Latest update April 25th, 2024 12:59 AM
Sep 09, 2020 News
Two attorneys have filed affidavits in defence to the case challenging their appointments as Senior Counsel by former President David Granger.
The case against the appointments was filed by A New and United Guyana (ANUG) Chairman and Attorney-at-law, Timothy Jonas.
In the matter, Jonas is seeking an Order of Certiorari to be directed to the Attorney General to quash the decision by the former President to appoint Attorneys-at-Law Jameela Alli, Roysdale Forde, Mursaline Bacchus, and Stanley Moore as Senior Counsel (S.C).
Jonas is contending that the President, in making the appointments, acted ultra vires or outside the realm of his functions.
During a virtual hearing of the matter yesterday, High Court Justice Nareshwar Harnanan outlined case management directions on how the parties involved in the matter are expected to proceed with filing their written submission.
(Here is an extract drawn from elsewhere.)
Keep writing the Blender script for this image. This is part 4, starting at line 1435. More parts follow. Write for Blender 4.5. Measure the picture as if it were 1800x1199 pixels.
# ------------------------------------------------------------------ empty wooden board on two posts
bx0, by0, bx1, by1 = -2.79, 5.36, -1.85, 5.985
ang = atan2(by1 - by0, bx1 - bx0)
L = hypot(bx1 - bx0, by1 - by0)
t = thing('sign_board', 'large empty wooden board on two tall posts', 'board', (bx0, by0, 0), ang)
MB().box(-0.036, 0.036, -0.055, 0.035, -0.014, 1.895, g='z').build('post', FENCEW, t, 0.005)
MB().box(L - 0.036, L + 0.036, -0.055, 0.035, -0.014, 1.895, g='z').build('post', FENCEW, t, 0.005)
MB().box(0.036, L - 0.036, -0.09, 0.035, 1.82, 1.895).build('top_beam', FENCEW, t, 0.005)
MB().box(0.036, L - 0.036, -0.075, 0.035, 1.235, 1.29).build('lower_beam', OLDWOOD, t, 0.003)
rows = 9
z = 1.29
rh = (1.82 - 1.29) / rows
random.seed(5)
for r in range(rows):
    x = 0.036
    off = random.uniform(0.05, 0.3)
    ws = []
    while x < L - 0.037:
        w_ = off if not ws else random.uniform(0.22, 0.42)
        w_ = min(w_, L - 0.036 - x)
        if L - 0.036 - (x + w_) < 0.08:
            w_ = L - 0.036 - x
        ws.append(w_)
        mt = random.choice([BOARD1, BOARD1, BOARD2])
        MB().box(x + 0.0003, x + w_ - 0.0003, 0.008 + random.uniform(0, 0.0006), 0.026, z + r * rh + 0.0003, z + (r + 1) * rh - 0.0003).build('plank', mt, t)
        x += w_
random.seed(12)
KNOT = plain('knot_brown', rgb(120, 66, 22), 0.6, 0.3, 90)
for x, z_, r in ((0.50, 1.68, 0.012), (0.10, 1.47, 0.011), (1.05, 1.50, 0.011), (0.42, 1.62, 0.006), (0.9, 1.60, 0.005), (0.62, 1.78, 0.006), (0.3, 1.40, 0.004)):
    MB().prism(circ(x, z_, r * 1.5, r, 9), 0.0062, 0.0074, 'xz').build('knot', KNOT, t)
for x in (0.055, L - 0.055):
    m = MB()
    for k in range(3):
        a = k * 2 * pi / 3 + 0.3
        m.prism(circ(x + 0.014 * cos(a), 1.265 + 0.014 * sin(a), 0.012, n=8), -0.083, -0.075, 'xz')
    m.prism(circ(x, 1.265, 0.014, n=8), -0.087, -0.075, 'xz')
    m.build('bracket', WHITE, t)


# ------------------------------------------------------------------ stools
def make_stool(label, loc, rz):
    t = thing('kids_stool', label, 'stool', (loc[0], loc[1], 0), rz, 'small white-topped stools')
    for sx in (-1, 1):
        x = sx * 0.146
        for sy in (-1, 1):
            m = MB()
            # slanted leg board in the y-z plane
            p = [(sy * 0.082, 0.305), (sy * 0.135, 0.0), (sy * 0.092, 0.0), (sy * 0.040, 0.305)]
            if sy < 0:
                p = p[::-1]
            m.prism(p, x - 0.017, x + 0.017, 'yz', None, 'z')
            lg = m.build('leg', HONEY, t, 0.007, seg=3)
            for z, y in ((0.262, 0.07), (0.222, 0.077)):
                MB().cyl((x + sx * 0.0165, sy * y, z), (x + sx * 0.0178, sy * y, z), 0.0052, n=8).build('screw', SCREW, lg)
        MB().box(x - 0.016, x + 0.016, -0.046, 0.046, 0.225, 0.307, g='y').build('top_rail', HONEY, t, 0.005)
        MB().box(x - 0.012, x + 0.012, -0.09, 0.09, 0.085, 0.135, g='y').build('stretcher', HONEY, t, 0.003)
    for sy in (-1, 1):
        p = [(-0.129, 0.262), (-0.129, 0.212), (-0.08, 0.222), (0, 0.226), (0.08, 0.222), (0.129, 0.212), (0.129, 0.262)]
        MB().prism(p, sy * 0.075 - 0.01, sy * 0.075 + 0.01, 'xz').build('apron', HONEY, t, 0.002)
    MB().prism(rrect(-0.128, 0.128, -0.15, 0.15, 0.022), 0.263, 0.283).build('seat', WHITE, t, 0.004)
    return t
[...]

The Court also granted the requests of the two lawyers, Bacchus and Forde, to be listed as respondents in the matter. The two lawyers also filed affidavits in defence to the Fixed Date Application (FDA) and are expected to file their written submissions by September 28.
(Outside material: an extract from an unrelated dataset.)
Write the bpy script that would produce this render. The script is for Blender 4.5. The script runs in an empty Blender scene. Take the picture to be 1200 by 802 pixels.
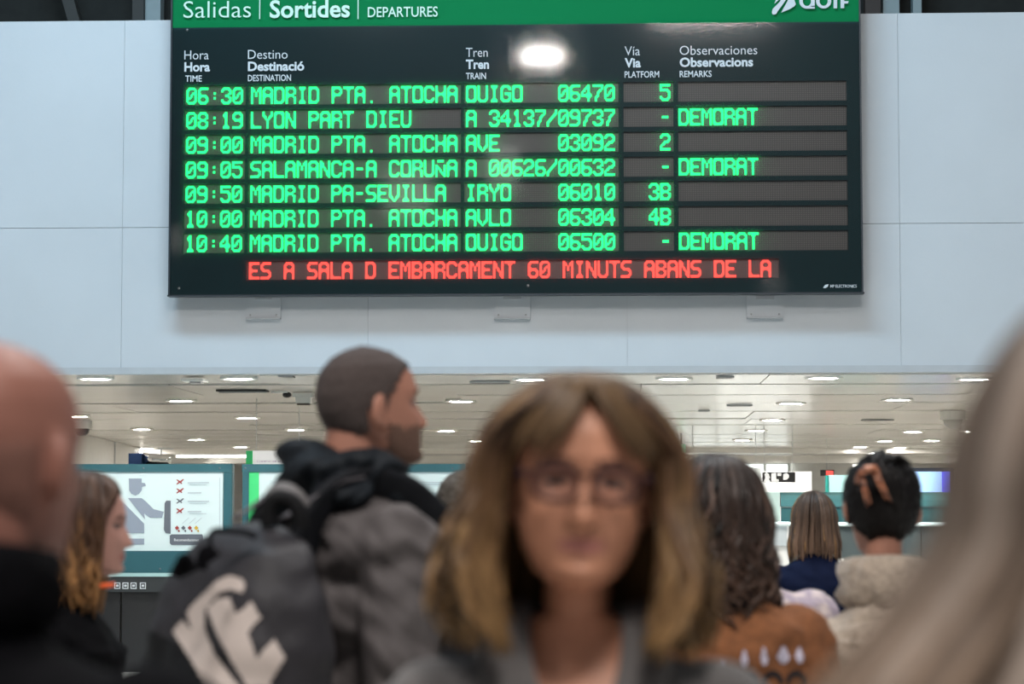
import bpy, math, random
import numpy as np
from mathutils import Vector, Matrix, noise as mnoise
from mathutils.bvhtree import BVHTree

random.seed(7)
rng = np.random.default_rng(7)
S = bpy.context.scene
COL = S.collection
PI = math.pi

# ------------------------------------------------------------------ camera
F = 2833.0                       # focal length in pixels of the 1200 px frame (85 mm on full frame)
YAW, PITCH = math.radians(2.6), math.atan(199 / F)
EYE = np.array([0, 0, 1.5])
WALL_Y = 20.86                   # front of the white bulkhead wall
BOARD_Y = 20.60                  # front of the departures board
CEIL_Z = 2.7
cam = bpy.data.cameras.new('camera')
cam.sensor_width = 36.0
cam.lens = 36.0 * F / 1200
cam.dof.use_dof = True
cam.dof.focus_distance = 20.4
cam.dof.aperture_fstop = 4.3
cam.clip_end = 200
co = bpy.data.objects.new('camera', cam)
COL.objects.link(co)
co.location = EYE
co.rotation_euler = (PI / 2 + PITCH, 0, YAW)
S.camera = co

# ------------------------------------------------------------------ world, large lights, exposure
w = bpy.data.worlds.new('world')
S.world = w
w.use_nodes = True
w.node_tree.nodes['Background'].inputs[0].default_value = (0.62, 0.66, 0.70, 1)
w.node_tree.nodes['Background'].inputs[1].default_value = 0.26
S.view_settings.view_transform = 'Standard'
S.view_settings.look = 'None'
S.view_settings.gamma = 1
S.view_settings.exposure = 0.0


def area(name, loc, target, size, power, color, sy=None):
    l = bpy.data.lights.new(name, 'AREA')
    l.energy = power
    l.color = color
    l.size = size
    if sy:
        l.shape = 'RECTANGLE'
        l.size_y = sy
    o = bpy.data.objects.new(name, l)
    COL.objects.link(o)
    o.location = loc
    o.rotation_euler = (Vector(target) - Vector(loc)).to_track_quat('-Z', 'Y').to_euler()
    return o


area('skylight', (-3.5, 13.0, 12.5), (-1.8, 20.8, 2.6), 9.0, 1180, (0.52, 0.80, 1.0), 1.6)
area('hall_lamp_front', (1.5, -1.5, 11.0), (0.3, 4.0, 1.4), 2.0, 760, (1.0, 0.95, 0.90))
area('hall_lamp_side', (-4.0, 1.0, 11.0), (0.0, 4.5, 1.5), 2.0, 520, (1.0, 0.96, 0.92))
area('hall_lamp_middle', (1.0, 9.5, 9.5), (0.5, 8.0, 1.0), 2.5, 420, (1.0, 0.97, 0.94))


# ------------------------------------------------------------------ helpers
def P(px, py, Y=None, Z=None):
    """the point of the place seen at a pixel of the photograph, at world depth Y or height Z"""
    fwd = np.array([-math.sin(YAW) * math.cos(PITCH), math.cos(YAW) * math.cos(PITCH), math.sin(PITCH)])
    right = np.array([math.cos(YAW), math.sin(YAW), 0.0])
    up = np.cross(right, fwd)
    d = fwd * F + right * (px - 600) + up * (401 - py)
    t = (Y / d[1]) if Y is not None else (Z - 1.5) / d[2]
    return EYE + d * t


_mats = {}


def mat(name, color, rough=0.6, metal=0.0, var=0.0, scale=8.0, bump=0.0, bscale=60.0, emit=0.0, ecol=None,
        spec=0.5, attr=None, coat=0.0, stretch=None, trans=0.0, sheen=0.0, color2=None):
    if name in _mats:
        return _mats[name]
    m = bpy.data.materials.new(name)
    m.use_nodes = True
    nt = m.node_tree
    b = nt.nodes['Principled BSDF']
    c = (*color, 1.0)
    b.inputs['Base Color'].default_value = c
    b.inputs['Roughness'].default_value = rough
    b.inputs['Metallic'].default_value = metal
    b.inputs['Specular IOR Level'].default_value = spec
    b.inputs['Coat Weight'].default_value = coat
    b.inputs['Transmission Weight'].default_value = trans
    b.inputs['Sheen Weight'].default_value = sheen
    tc = nt.nodes.new('ShaderNodeTexCoord')
    src = tc.outputs['Object']
    if stretch:
        mp = nt.nodes.new('ShaderNodeMapping')
        mp.inputs['Scale'].default_value = stretch
        nt.links.new(src, mp.inputs[0])
        src = mp.outputs[0]
    base = None
    if attr:
        a = nt.nodes.new('ShaderNodeAttribute')
        a.attribute_name = attr
        base = a.outputs['Color']
    if var > 0 or color2:
        n = nt.nodes.new('ShaderNodeTexNoise')
        n.inputs['Scale'].default_value = scale
        n.inputs['Detail'].default_value = 5
        nt.links.new(src, n.inputs['Vector'])
        mx = nt.nodes.new('ShaderNodeMix')
        mx.data_type = 'RGBA'
        if color2:
            rp = nt.nodes.new('ShaderNodeMapRange')
            rp.inputs[1].default_value = 0.42
            rp.inputs[2].default_value = 0.58
            nt.links.new(n.outputs['Fac'], rp.inputs[0])
            nt.links.new(rp.outputs[0], mx.inputs['Factor'])
            mx.inputs['A'].default_value = c
            mx.inputs['B'].default_value = (*color2, 1)
        else:
            mx.blend_type = 'MULTIPLY'
            mx.inputs['Factor'].default_value = 1.0
            rp = nt.nodes.new('ShaderNodeMapRange')
            rp.inputs[1].default_value = 0.3
            rp.inputs[2].default_value = 0.7
            rp.inputs[3].default_value = 1 - var
            rp.inputs[4].default_value = 1 + var
            nt.links.new(n.outputs['Fac'], rp.inputs[0])
            if base is not None:
                nt.links.new(base, mx.inputs['A'])
            else:
                mx.inputs['A'].default_value = c
            nt.links.new(rp.outputs[0], mx.inputs['B'])
        base = mx.outputs['Result']
    if base is not None:
        nt.links.new(base, b.inputs['Base Color'])
    if bump > 0:
        n2 = nt.nodes.new('ShaderNodeTexNoise')
        n2.inputs['Scale'].default_value = bscale
        n2.inputs['Detail'].default_value = 4
        nt.links.new(src, n2.inputs['Vector'])
        bp = nt.nodes.new('ShaderNodeBump')
        bp.inputs['Strength'].default_value = bump
        bp.inputs['Distance'].default_value = 0.01
        nt.links.new(n2.outputs['Fac'], bp.inputs['Height'])
        nt.links.new(bp.outputs[0], b.inputs['Normal'])
    if emit > 0:
        b.inputs['Emission Color'].default_value = (*(ecol or color), 1)
        b.inputs['Emission Strength'].default_value = emit
    _mats[name] = m
    return m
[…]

The Court gave directions for all parties involved to file their submissions by that date.
Oral arguments in the matter are expected to commence sometime thereafter.
According to the grounds of application drafted by Attorney Teni Housty, Jonas contends that the status of SC is fundamentally important to legal practitioners.
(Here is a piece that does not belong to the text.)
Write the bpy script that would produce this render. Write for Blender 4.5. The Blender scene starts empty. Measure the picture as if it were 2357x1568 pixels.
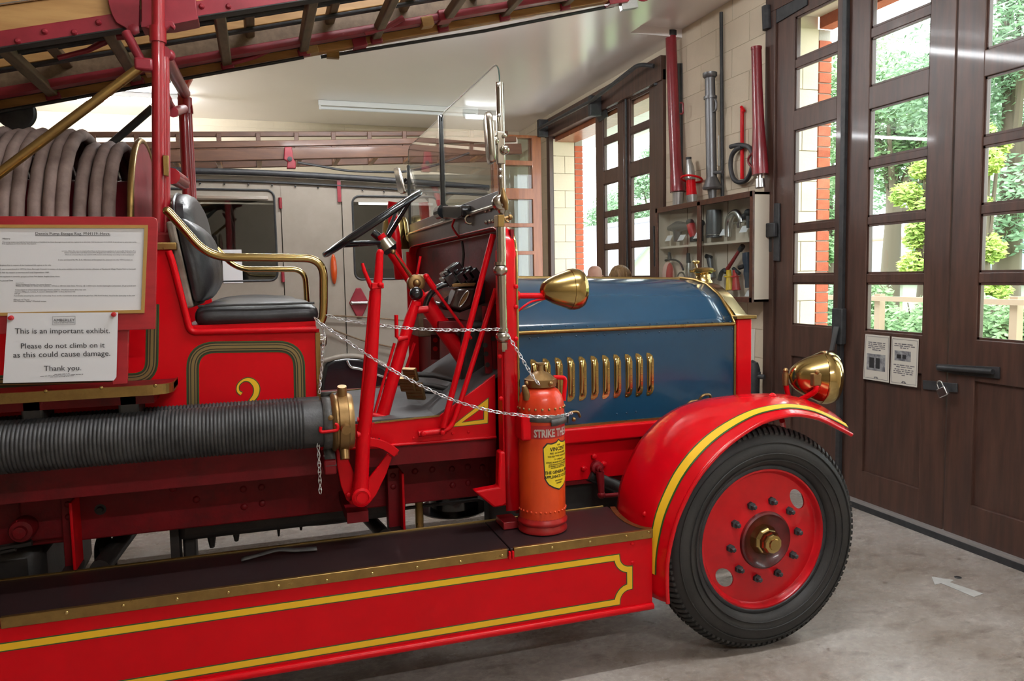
import bpy, bmesh, math, random
from mathutils import Vector, Matrix

SC = bpy.context.scene
COL = SC.collection
random.seed(7)
PI = math.pi
V = Vector

# ------------------------------------------------------------------ camera
F_PX, YAW, PITCH, ROLL = 1750.0, 0.31752, 0.08343, 0.01889
CAM_LOC = V((0.0, 0.0, 1.5))
_fwd = V((math.sin(YAW)*math.cos(PITCH), math.cos(YAW)*math.cos(PITCH), -math.sin(PITCH)))
_right = V((math.cos(YAW), -math.sin(YAW), 0))
_down = _fwd.cross(_right)
R_AX = _right*math.cos(ROLL) + _down*math.sin(ROLL)
D_AX = -_right*math.sin(ROLL) + _down*math.cos(ROLL)
cam_d = bpy.data.cameras.new('camera')
cam_d.sensor_fit = 'HORIZONTAL'; cam_d.sensor_width = 36.0
cam_d.lens = 36.0*F_PX/2357.0
cam_d.clip_start = 0.05; cam_d.clip_end = 300
cam_o = bpy.data.objects.new('camera', cam_d)
COL.objects.link(cam_o)
_m = Matrix.Identity(4)
for i in range(3):
    _m[i][0] = R_AX[i]; _m[i][1] = -D_AX[i]; _m[i][2] = -_fwd[i]; _m[i][3] = CAM_LOC[i]
cam_o.matrix_world = _m
SC.camera = cam_o

def at(px, py, x=None, y=None, z=None):
    """point of the place seen at a pixel of the photograph, on a plane of known distance"""
    d = R_AX*((px-1178.5)/F_PX) + D_AX*((py-784.0)/F_PX) + _fwd
    if x is not None: t = (x-CAM_LOC.x)/d.x
    elif y is not None: t = (y-CAM_LOC.y)/d.y
    else: t = (z-CAM_LOC.z)/d.z
    return CAM_LOC + d*t

# ------------------------------------------------------------------ world, exposure
SC.view_settings.view_transform = 'Standard'
SC.view_settings.look = 'None'
SC.view_settings.exposure = 0.36
SC.view_settings.gamma = 1.0
SC.view_settings.use_curve_mapping = False
world = bpy.data.worlds.new('overcast_sky'); SC.world = world
world.use_nodes = True
_nt = world.node_tree; _nt.nodes.clear()
_bg = _nt.nodes.new('ShaderNodeBackground'); _wo = _nt.nodes.new('ShaderNodeOutputWorld')
_bg.inputs['Color'].default_value = (0.90, 0.96, 1.0, 1); _bg.inputs['Strength'].default_value = 6.0
_nt.links.new(_bg.outputs[0], _wo.inputs[0])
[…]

He noted that the appointment of Senior Counsel by the judiciary and the bar at large lies within the inherent discretion of the High Court of the
Supreme Court of Judicature.
The attorney explained that there is no statutory or other power conferred on the President of Guyana whether as President or otherwise, to make any such decision to appoint an attorney-at-law to the dignity of Senior Counsel.
As such, he called the decision by the President to be deemed entirely void and of no effect. Jonas stated further that as the President and a member of the executive, Granger’s decision to appoint Senior Counsel trespasses into the realm of the judiciary and violate Article 122 of the Constitution of Guyana.
The lawyer noted too that the power and discretion to admit persons to practice at the Bar of Guyana, to preside over such persons, to discipline, suspend and disbar such persons is conferred by the provisions of the Legal Practitioners Act and common law on the High Court, the Supreme Court of Judicature of Guyana.Jonas explained that the dignity of SC or its equivalent counterpart, ‘Queen’s Counsel’ (QC), is one which is recognized throughout the Commonwealth as being conferred on practising attorneys-at-law who have sufficiently earned the respect of the Court by the quality of their practice and personal integrity to warrant the honour, and the conferral of such status.
According to the document in support, Jonas was prompted to take legal action after he observed a counsel appearing in the litigation with him in June of this year, whom he believed to be junior, describing himself as ‘Senior Counsel’.
Consequently, Jonas said that he investigated, and discovered that on or around 31st December 2019, the President had communicated to the public via the Ministry of the Presidency his purported decision to confer the four lawyers with the prestigious title.
It is this move that Jonas emphasized that was outside the statutory or other power conferred on the President.